» PROMPT
Return each line of the data below verbatim; pictures are to be left out.

» GIVEN DATA
=======
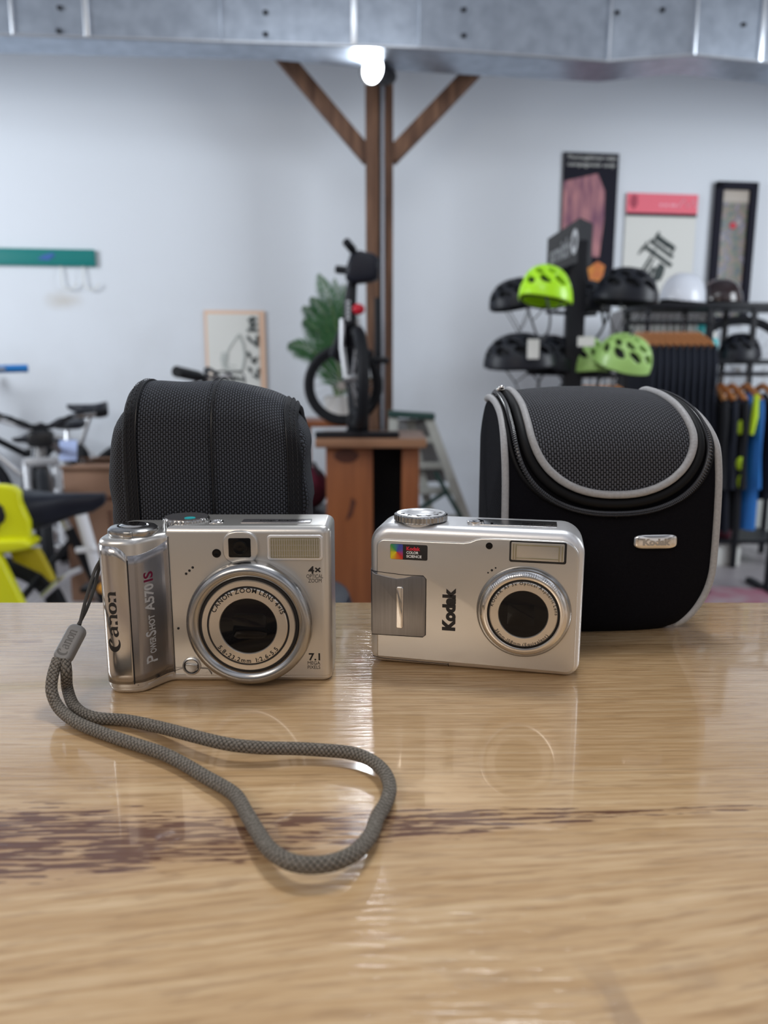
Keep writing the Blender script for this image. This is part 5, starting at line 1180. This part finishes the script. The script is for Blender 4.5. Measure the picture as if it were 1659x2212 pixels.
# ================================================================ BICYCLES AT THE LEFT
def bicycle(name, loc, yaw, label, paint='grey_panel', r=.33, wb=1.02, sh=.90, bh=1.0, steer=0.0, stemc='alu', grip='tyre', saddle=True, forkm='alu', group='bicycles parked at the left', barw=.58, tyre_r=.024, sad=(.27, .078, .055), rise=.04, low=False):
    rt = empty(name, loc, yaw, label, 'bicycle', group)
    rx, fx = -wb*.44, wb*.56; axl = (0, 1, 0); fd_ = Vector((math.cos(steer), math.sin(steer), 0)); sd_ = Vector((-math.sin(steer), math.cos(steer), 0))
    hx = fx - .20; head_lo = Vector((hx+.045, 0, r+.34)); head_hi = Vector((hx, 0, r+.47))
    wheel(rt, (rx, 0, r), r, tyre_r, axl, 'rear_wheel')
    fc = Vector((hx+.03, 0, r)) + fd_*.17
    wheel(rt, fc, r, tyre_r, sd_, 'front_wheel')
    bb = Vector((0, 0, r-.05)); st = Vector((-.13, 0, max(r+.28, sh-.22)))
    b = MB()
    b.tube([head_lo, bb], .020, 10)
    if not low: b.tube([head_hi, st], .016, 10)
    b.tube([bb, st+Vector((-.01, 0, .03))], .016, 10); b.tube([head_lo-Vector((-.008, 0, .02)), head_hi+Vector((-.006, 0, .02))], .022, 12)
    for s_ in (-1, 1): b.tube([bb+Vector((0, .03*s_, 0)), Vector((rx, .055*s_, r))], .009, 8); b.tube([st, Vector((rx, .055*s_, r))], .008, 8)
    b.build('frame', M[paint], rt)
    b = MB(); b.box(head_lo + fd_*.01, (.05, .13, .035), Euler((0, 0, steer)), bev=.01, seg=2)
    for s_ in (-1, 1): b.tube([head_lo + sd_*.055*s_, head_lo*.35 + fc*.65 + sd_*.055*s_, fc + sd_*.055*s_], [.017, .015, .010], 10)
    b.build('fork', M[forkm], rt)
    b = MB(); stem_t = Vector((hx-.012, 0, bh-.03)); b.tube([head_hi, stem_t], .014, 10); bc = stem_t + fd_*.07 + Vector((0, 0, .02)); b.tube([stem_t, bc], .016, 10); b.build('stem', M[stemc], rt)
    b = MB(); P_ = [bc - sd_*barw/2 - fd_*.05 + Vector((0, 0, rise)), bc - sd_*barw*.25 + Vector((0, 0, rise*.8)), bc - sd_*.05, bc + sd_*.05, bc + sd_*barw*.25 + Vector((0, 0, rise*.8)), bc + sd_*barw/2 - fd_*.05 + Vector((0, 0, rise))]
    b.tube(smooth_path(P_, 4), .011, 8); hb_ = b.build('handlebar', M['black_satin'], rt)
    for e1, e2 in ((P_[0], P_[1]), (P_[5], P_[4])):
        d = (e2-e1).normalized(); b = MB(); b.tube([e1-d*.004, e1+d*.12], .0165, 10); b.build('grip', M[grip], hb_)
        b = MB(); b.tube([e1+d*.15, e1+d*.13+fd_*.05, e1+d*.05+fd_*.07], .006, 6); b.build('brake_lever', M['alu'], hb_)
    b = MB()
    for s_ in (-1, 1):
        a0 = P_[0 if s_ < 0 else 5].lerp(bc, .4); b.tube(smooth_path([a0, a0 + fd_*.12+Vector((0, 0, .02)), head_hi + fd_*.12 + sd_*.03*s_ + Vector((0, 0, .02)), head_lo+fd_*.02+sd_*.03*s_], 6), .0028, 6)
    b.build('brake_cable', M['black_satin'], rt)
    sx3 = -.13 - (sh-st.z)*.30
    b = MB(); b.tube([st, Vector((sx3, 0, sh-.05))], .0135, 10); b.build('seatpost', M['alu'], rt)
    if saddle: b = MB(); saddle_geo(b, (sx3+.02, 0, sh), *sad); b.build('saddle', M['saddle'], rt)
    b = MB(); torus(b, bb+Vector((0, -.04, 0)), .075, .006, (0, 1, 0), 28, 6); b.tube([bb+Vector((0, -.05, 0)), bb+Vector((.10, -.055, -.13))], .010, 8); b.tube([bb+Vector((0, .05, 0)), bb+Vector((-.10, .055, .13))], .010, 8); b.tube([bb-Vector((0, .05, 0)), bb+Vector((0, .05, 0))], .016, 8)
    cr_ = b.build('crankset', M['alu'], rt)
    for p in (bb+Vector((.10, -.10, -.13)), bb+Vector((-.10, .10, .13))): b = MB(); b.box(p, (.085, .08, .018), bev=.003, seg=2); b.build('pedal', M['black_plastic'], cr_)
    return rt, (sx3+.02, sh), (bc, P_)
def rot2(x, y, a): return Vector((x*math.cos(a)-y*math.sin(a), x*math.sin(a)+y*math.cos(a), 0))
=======
» RESPONSE TO THE EXERCISE
Keep writing the Blender script for this image. This is part 5, starting at line 1180. This part finishes the script. The script is for Blender 4.5. Measure the picture as if it were 1659x2212 pixels.
# ================================================================ BICYCLES AT THE LEFT
def bicycle(name, loc, yaw, label, paint='grey_panel', r=.33, wb=1.02, sh=.90, bh=1.0, steer=0.0, stemc='alu', grip='tyre', saddle=True, forkm='alu', group='bicycles parked at the left', barw=.58, tyre_r=.024, sad=(.27, .078, .055), rise=.04, low=False):
    rt = empty(name, loc, yaw, label, 'bicycle', group)
    rx, fx = -wb*.44, wb*.56; axl = (0, 1, 0); fd_ = Vector((math.cos(steer), math.sin(steer), 0)); sd_ = Vector((-math.sin(steer), math.cos(steer), 0))
    hx = fx - .20; head_lo = Vector((hx+.045, 0, r+.34)); head_hi = Vector((hx, 0, r+.47))
    wheel(rt, (rx, 0, r), r, tyre_r, axl, 'rear_wheel')
    fc = Vector((hx+.03, 0, r)) + fd_*.17
    wheel(rt, fc, r, tyre_r, sd_, 'front_wheel')
    bb = Vector((0, 0, r-.05)); st = Vector((-.13, 0, max(r+.28, sh-.22)))
    b = MB()
    b.tube([head_lo, bb], .020, 10)
    if not low: b.tube([head_hi, st], .016, 10)
    b.tube([bb, st+Vector((-.01, 0, .03))], .016, 10); b.tube([head_lo-Vector((-.008, 0, .02)), head_hi+Vector((-.006, 0, .02))], .022, 12)
    for s_ in (-1, 1): b.tube([bb+Vector((0, .03*s_, 0)), Vector((rx, .055*s_, r))], .009, 8); b.tube([st, Vector((rx, .055*s_, r))], .008, 8)
    b.build('frame', M[paint], rt)
    b = MB(); b.box(head_lo + fd_*.01, (.05, .13, .035), Euler((0, 0, steer)), bev=.01, seg=2)
    for s_ in (-1, 1): b.tube([head_lo + sd_*.055*s_, head_lo*.35 + fc*.65 + sd_*.055*s_, fc + sd_*.055*s_], [.017, .015, .010], 10)
    b.build('fork', M[forkm], rt)
    b = MB(); stem_t = Vector((hx-.012, 0, bh-.03)); b.tube([head_hi, stem_t], .014, 10); bc = stem_t + fd_*.07 + Vector((0, 0, .02)); b.tube([stem_t, bc], .016, 10); b.build('stem', M[stemc], rt)
    b = MB(); P_ = [bc - sd_*barw/2 - fd_*.05 + Vector((0, 0, rise)), bc - sd_*barw*.25 + Vector((0, 0, rise*.8)), bc - sd_*.05, bc + sd_*.05, bc + sd_*barw*.25 + Vector((0, 0, rise*.8)), bc + sd_*barw/2 - fd_*.05 + Vector((0, 0, rise))]
    b.tube(smooth_path(P_, 4), .011, 8); hb_ = b.build('handlebar', M['black_satin'], rt)
    for e1, e2 in ((P_[0], P_[1]), (P_[5], P_[4])):
        d = (e2-e1).normalized(); b = MB(); b.tube([e1-d*.004, e1+d*.12], .0165, 10); b.build('grip', M[grip], hb_)
        b = MB(); b.tube([e1+d*.15, e1+d*.13+fd_*.05, e1+d*.05+fd_*.07], .006, 6); b.build('brake_lever', M['alu'], hb_)
    b = MB()
    for s_ in (-1, 1):
        a0 = P_[0 if s_ < 0 else 5].lerp(bc, .4); b.tube(smooth_path([a0, a0 + fd_*.12+Vector((0, 0, .02)), head_hi + fd_*.12 + sd_*.03*s_ + Vector((0, 0, .02)), head_lo+fd_*.02+sd_*.03*s_], 6), .0028, 6)
    b.build('brake_cable', M['black_satin'], rt)
    sx3 = -.13 - (sh-st.z)*.30
    b = MB(); b.tube([st, Vector((sx3, 0, sh-.05))], .0135, 10); b.build('seatpost', M['alu'], rt)
    if saddle: b = MB(); saddle_geo(b, (sx3+.02, 0, sh), *sad); b.build('saddle', M['saddle'], rt)
    b = MB(); torus(b, bb+Vector((0, -.04, 0)), .075, .006, (0, 1, 0), 28, 6); b.tube([bb+Vector((0, -.05, 0)), bb+Vector((.10, -.055, -.13))], .010, 8); b.tube([bb+Vector((0, .05, 0)), bb+Vector((-.10, .055, .13))], .010, 8); b.tube([bb-Vector((0, .05, 0)), bb+Vector((0, .05, 0))], .016, 8)
    cr_ = b.build('crankset', M['alu'], rt)
    for p in (bb+Vector((.10, -.10, -.13)), bb+Vector((-.10, .10, .13))): b = MB(); b.box(p, (.085, .08, .018), bev=.003, seg=2); b.build('pedal', M['black_plastic'], cr_)
    return rt, (sx3+.02, sh), (bc, P_)
def rot2(x, y, a): return Vector((x*math.cos(a)-y*math.sin(a), x*math.sin(a)+y*math.cos(a), 0))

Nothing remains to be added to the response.